Sustainability on the Chopping Block

Managers who question whether sustainability investments can improve stakeholder relationships in times of economic crisis are, in fact, on the same page as many consumers. Research shows that when the “chips are down,” consumers retrench to more traditional purchasing criteria such as price and quality. The warm glow that comes from supporting a firm that invests in sustainability takes a back seat.

Marketing communications budgets are also typically cut during recessionary times. This is a double-whammy for the business case that relies on improved stakeholder relationships: even if sustainability investments survive the axe, the funding to communicate these investments to customers is vulnerable.

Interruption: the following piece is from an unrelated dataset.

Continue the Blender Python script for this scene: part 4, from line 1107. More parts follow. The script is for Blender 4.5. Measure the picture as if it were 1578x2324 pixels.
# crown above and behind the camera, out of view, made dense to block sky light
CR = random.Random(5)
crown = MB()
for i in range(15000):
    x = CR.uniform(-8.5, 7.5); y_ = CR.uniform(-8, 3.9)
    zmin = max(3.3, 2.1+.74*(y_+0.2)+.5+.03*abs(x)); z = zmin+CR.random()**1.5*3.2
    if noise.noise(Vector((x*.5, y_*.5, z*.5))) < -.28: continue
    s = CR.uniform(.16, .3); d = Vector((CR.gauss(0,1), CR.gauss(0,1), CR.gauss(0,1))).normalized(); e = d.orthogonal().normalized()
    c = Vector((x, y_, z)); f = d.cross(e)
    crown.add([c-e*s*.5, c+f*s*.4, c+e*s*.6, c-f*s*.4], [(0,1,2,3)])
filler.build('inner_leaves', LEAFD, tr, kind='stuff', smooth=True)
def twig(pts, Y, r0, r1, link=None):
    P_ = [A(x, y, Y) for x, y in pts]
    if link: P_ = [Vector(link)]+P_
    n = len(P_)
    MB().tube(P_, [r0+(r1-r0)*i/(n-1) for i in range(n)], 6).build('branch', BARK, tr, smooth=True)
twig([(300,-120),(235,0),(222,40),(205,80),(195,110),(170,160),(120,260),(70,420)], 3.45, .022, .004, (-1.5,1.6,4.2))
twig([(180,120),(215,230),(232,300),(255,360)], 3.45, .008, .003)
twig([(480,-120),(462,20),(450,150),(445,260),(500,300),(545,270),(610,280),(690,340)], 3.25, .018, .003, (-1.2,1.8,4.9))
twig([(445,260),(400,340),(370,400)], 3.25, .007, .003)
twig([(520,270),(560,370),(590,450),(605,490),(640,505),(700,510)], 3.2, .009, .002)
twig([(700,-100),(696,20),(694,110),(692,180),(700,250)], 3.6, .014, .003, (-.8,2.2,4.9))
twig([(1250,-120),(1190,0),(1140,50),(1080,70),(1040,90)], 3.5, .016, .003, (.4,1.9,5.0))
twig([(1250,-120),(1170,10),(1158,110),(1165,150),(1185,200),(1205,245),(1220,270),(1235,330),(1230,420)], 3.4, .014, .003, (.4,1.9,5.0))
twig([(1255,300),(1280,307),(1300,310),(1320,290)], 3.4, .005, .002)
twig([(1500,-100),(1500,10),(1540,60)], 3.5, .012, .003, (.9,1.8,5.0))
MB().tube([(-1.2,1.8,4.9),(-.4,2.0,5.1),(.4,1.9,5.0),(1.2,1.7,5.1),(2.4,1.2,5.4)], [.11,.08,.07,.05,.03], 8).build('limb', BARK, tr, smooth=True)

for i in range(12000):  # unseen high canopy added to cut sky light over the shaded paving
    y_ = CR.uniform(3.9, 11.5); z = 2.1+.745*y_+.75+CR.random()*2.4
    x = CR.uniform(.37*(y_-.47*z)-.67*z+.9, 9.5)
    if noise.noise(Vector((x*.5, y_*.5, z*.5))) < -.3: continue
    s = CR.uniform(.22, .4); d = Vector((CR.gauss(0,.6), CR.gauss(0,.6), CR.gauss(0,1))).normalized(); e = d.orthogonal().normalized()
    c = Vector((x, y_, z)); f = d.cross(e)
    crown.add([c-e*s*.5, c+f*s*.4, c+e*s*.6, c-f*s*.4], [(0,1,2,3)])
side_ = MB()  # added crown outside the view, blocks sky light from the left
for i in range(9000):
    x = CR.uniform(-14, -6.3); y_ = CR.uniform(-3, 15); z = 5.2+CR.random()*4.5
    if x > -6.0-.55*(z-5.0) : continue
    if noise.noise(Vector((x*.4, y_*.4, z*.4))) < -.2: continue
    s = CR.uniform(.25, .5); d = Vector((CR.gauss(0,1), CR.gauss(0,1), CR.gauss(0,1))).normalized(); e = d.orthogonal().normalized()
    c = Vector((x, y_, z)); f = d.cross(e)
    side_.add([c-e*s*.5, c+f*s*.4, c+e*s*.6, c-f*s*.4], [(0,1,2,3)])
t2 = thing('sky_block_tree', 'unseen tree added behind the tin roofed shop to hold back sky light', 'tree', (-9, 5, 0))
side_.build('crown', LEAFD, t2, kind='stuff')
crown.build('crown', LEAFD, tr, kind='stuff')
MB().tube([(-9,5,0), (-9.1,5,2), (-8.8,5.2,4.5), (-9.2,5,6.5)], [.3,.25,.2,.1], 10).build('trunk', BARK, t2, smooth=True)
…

So how did real managers respond to the recent recession? Todd Green (Simon Fraser University) and I examined sustainability messages in mainstream magazine advertising over a four-year period from 2006 to 2010.

We found that the proportion of sustainability messages in advertising actually went up after the recession began. But we also found managers used the recession as an opportunity to focus their communications in two ways.

Leveraging Tough Times

First, managers “piggy backed” sustainability messages on other advertising messages focused on price, product quality, etc. It seems managers sought to use sustainability to improve relationships with customers by using existing media investments.

Second, we saw a marked shift in the basis of the sustainability message itself. Managers stopped talking about their donations to charity or other forms that create “other-oriented value” (i.e. the consumer supports the company behind the investment so someone else benefits). Instead, managers moved decidedly toward sustainability messages that create self-oriented value for customers (e.g. energy efficiency, improved health benefits from food, etc).

Our hunch: the trend towards linking sustainability messaging with customer value will become the new reality, and not just a workaround for tough times.